● **What you will do**
Repeat each line word for word.

....

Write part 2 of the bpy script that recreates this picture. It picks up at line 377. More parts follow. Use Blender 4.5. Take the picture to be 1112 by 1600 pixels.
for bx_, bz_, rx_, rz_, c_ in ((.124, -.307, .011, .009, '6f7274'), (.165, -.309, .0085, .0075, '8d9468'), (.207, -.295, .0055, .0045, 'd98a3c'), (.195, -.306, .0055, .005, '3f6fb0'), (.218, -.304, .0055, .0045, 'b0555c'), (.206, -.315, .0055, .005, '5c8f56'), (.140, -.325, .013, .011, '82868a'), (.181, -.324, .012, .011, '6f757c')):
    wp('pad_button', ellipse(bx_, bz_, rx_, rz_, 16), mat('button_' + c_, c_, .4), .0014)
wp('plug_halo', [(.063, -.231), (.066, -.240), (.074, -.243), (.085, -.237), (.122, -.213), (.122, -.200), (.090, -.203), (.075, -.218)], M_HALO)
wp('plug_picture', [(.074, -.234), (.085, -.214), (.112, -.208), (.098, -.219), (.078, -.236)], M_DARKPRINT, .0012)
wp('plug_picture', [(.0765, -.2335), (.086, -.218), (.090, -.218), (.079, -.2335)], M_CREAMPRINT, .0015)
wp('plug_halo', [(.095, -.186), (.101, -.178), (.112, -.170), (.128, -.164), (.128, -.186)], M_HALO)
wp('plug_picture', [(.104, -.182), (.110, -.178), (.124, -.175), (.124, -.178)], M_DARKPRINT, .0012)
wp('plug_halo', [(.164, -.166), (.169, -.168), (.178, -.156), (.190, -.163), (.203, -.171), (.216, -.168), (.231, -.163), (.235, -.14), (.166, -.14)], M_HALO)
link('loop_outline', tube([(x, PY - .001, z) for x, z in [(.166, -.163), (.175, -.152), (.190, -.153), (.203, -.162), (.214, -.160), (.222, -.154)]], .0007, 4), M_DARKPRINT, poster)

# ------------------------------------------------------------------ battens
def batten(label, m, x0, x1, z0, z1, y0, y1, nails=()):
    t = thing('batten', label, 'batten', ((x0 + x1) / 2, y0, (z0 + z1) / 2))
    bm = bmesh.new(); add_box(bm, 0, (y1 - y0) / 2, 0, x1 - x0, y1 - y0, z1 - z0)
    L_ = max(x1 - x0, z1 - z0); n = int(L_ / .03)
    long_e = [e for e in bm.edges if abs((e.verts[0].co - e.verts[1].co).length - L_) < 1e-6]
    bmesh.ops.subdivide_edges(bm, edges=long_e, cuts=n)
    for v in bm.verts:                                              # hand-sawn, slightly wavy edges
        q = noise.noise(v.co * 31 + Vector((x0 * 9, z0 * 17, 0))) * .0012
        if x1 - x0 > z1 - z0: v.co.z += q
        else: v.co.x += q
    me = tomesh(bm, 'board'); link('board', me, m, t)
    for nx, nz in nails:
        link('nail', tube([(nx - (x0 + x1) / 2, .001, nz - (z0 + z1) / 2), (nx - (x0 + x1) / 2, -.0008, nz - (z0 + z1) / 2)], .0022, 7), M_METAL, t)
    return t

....

● **Result below**
Write part 2 of the bpy script that recreates this picture. It picks up at line 377. More parts follow. Use Blender 4.5. Take the picture to be 1112 by 1600 pixels.
for bx_, bz_, rx_, rz_, c_ in ((.124, -.307, .011, .009, '6f7274'), (.165, -.309, .0085, .0075, '8d9468'), (.207, -.295, .0055, .0045, 'd98a3c'), (.195, -.306, .0055, .005, '3f6fb0'), (.218, -.304, .0055, .0045, 'b0555c'), (.206, -.315, .0055, .005, '5c8f56'), (.140, -.325, .013, .011, '82868a'), (.181, -.324, .012, .011, '6f757c')):
    wp('pad_button', ellipse(bx_, bz_, rx_, rz_, 16), mat('button_' + c_, c_, .4), .0014)
wp('plug_halo', [(.063, -.231), (.066, -.240), (.074, -.243), (.085, -.237), (.122, -.213), (.122, -.200), (.090, -.203), (.075, -.218)], M_HALO)
wp('plug_picture', [(.074, -.234), (.085, -.214), (.112, -.208), (.098, -.219), (.078, -.236)], M_DARKPRINT, .0012)
wp('plug_picture', [(.0765, -.2335), (.086, -.218), (.090, -.218), (.079, -.2335)], M_CREAMPRINT, .0015)
wp('plug_halo', [(.095, -.186), (.101, -.178), (.112, -.170), (.128, -.164), (.128, -.186)], M_HALO)
wp('plug_picture', [(.104, -.182), (.110, -.178), (.124, -.175), (.124, -.178)], M_DARKPRINT, .0012)
wp('plug_halo', [(.164, -.166), (.169, -.168), (.178, -.156), (.190, -.163), (.203, -.171), (.216, -.168), (.231, -.163), (.235, -.14), (.166, -.14)], M_HALO)
link('loop_outline', tube([(x, PY - .001, z) for x, z in [(.166, -.163), (.175, -.152), (.190, -.153), (.203, -.162), (.214, -.160), (.222, -.154)]], .0007, 4), M_DARKPRINT, poster)

# ------------------------------------------------------------------ battens
def batten(label, m, x0, x1, z0, z1, y0, y1, nails=()):
    t = thing('batten', label, 'batten', ((x0 + x1) / 2, y0, (z0 + z1) / 2))
    bm = bmesh.new(); add_box(bm, 0, (y1 - y0) / 2, 0, x1 - x0, y1 - y0, z1 - z0)
    L_ = max(x1 - x0, z1 - z0); n = int(L_ / .03)
    long_e = [e for e in bm.edges if abs((e.verts[0].co - e.verts[1].co).length - L_) < 1e-6]
    bmesh.ops.subdivide_edges(bm, edges=long_e, cuts=n)
    for v in bm.verts:                                              # hand-sawn, slightly wavy edges
        q = noise.noise(v.co * 31 + Vector((x0 * 9, z0 * 17, 0))) * .0012
        if x1 - x0 > z1 - z0: v.co.z += q
        else: v.co.x += q
    me = tomesh(bm, 'board'); link('board', me, m, t)
    for nx, nz in nails:
        link('nail', tube([(nx - (x0 + x1) / 2, .001, nz - (z0 + z1) / 2), (nx - (x0 + x1) / 2, -.0008, nz - (z0 + z1) / 2)], .0022, 7), M_METAL, t)
    return t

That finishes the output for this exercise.